Winning isn't everything, it's the ONLY thing
How comfortable are you with competitiveness? Do you forge ahead in any game, stepping on every toe, eyes on the brass ring, savoring the taste of victory in your mouth and doing a little happy dance on the bodies of your vanquished foes? Or do you hold back just a little, afraid you'll hurt someone’s feelings, and credit your win to the luck of the draw.
If you do the former, you’re probably a man. If you do the latter, you’re most likely a woman.
There’s no polite way to say it: I suck at sports and I’ve never been Numero Uno at cerebral activities. But I can play a mean game of Scrabble, and, more importantly, I love the game. Over the years I’ve had a few Scrabble buddies who pushed me to play harder and better. I watched Word Wars about true Scrabble champions, and I’m well-adjusted enough to be grateful I’ll never be that good. The game has always entertained me, and I really can’t remember learning how to play. I never studied any strategy guides or surfed the net to look up advice.

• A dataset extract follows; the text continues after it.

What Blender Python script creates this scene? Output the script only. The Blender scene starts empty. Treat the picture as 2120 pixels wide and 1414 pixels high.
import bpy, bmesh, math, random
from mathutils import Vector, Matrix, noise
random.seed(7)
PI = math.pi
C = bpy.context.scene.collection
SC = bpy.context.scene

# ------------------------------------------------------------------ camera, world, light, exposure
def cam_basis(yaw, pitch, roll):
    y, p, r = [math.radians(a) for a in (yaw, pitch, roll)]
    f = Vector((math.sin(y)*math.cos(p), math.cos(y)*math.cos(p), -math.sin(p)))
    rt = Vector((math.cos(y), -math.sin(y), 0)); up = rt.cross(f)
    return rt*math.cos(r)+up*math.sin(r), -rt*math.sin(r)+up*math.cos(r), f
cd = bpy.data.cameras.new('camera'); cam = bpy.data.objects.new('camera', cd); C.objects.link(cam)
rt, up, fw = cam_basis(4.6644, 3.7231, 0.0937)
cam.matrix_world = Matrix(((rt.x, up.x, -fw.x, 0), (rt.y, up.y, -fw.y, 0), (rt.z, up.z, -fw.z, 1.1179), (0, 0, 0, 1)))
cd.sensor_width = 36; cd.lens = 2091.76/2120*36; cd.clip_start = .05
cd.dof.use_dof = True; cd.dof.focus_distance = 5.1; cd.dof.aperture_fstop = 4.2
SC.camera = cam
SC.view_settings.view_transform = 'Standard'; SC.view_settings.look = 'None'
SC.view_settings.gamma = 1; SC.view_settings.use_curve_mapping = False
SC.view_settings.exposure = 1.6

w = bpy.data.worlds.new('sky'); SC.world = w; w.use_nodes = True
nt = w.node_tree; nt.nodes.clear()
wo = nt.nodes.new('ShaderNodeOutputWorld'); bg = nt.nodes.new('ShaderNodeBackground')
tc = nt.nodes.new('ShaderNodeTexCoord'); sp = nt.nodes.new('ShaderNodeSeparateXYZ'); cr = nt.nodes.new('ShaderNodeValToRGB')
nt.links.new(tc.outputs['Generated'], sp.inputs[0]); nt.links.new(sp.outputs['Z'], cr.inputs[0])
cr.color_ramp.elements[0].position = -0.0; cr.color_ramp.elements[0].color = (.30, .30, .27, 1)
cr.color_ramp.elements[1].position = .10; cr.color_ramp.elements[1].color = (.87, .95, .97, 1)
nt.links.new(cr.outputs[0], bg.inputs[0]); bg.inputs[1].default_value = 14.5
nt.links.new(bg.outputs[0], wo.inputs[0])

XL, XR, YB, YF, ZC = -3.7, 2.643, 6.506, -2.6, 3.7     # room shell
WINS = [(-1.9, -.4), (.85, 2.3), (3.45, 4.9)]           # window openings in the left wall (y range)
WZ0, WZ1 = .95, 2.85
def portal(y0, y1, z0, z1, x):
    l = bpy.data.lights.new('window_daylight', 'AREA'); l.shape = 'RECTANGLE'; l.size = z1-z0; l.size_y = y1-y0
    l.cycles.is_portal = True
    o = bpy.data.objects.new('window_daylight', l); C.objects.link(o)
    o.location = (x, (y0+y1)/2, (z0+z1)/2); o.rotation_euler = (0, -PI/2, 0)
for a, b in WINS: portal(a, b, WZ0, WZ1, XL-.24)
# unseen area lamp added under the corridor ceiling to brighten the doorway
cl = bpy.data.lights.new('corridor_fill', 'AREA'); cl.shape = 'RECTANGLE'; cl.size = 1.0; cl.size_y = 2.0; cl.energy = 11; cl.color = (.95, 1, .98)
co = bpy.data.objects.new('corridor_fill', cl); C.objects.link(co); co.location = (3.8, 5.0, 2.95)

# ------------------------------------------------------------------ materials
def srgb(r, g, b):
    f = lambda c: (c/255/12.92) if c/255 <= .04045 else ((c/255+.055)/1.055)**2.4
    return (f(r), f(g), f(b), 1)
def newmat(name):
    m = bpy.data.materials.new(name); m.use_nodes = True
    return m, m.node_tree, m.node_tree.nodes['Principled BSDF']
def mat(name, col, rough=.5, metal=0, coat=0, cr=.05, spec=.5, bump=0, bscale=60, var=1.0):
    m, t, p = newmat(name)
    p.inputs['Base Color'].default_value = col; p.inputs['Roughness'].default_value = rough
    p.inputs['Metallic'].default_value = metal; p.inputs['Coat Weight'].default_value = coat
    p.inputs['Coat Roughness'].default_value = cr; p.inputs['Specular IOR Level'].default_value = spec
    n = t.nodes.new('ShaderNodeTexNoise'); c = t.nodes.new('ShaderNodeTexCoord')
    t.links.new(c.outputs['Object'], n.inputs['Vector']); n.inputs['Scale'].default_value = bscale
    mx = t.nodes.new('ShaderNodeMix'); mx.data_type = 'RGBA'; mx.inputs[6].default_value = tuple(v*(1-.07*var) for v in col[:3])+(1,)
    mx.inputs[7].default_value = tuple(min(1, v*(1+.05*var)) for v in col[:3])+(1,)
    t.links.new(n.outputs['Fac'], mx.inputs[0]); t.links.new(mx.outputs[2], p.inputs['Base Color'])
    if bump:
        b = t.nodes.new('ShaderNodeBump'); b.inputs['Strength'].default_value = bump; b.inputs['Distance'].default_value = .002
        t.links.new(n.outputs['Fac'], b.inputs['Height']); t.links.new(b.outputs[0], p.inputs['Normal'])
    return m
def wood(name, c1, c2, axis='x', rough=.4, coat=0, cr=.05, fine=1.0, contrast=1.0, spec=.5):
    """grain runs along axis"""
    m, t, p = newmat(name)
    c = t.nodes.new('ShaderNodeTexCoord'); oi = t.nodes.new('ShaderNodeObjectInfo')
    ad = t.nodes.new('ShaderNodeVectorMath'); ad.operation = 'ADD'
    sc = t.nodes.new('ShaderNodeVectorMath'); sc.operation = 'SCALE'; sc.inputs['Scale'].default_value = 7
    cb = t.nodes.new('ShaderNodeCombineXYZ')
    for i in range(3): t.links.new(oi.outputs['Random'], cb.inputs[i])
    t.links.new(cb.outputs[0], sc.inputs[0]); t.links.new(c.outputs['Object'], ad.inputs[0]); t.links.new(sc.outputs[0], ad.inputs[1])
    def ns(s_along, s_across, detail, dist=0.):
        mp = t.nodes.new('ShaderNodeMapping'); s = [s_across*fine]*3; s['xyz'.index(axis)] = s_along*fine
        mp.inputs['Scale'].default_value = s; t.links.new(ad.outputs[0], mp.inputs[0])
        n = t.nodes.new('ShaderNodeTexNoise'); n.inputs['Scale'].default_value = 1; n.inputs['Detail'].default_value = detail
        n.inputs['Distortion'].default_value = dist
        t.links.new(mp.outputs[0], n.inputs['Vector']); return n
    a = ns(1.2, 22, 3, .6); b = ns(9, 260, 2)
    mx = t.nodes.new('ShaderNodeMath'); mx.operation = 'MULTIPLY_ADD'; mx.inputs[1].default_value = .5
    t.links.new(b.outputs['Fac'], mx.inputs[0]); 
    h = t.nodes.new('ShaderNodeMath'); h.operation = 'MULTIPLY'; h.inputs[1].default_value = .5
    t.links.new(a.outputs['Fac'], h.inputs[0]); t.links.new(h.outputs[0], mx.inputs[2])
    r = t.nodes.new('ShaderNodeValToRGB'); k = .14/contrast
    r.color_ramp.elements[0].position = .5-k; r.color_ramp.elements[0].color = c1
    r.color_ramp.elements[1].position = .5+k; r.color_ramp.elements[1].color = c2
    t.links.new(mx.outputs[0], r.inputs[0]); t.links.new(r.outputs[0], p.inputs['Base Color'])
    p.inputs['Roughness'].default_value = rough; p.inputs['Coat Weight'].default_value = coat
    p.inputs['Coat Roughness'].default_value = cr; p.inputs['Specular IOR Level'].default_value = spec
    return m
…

Now I’ve got a new Scrabble buddy, and he’s really pushing me to get better. For the first time, I picked up a book called Everything Scrabble, and spent an entire weekend working through anagrams, looking at parallel plays, memorizing acceptable 2-letter words -– in short, I gloried in the world of the word geek.
In my competitive frenzy, I noticed something. The nature of competition cropped up in several of the books I’m currently reading. I first came across a discussion of it in The girls of summer, in which Coach Anson Dorrance talks about the difficulties of making competitiveness not only socially acceptable for the members of the U.S. women's soccer team, but admirable.
Our society trains women to be acquiescent and is fundamentally at odds with the culture of competition in general and athletics in particular. Women tend to be motivated differently than men; for women, relationships mean as much as competition. Aha! I said to myself. This is why I always fret after playing a game, hoping I didn’t crush anyone’s self-esteem or destroy a fragile psyche.
Then, I read of another concept in a book by local author, Allyn Mitchell Evans. She explores the difficulties women have in breaking free of male-dominated cultural roles. Like her, I was brought up with Southern cultural imperatives: be nice, don't call attention to yourself, remember your manners, mask your own desires while putting others before you. These instructions came from my parents, which were passed down from their parents. Once you're accustomed to wearing a mask, it's not easy to remove it.
Maybe one day I’ll be comfortable with my desire to crush my Scrabble opponents. Perhaps I’ll be able to walk away from a game, after having bluffed everyone into accepting a made-up two-letter like “Za” (for a double word score, no less), and not have to justify it internally on the 20-minute ride back home.
Until then, I’ll keep playing. And studying. And, hopefully, winning!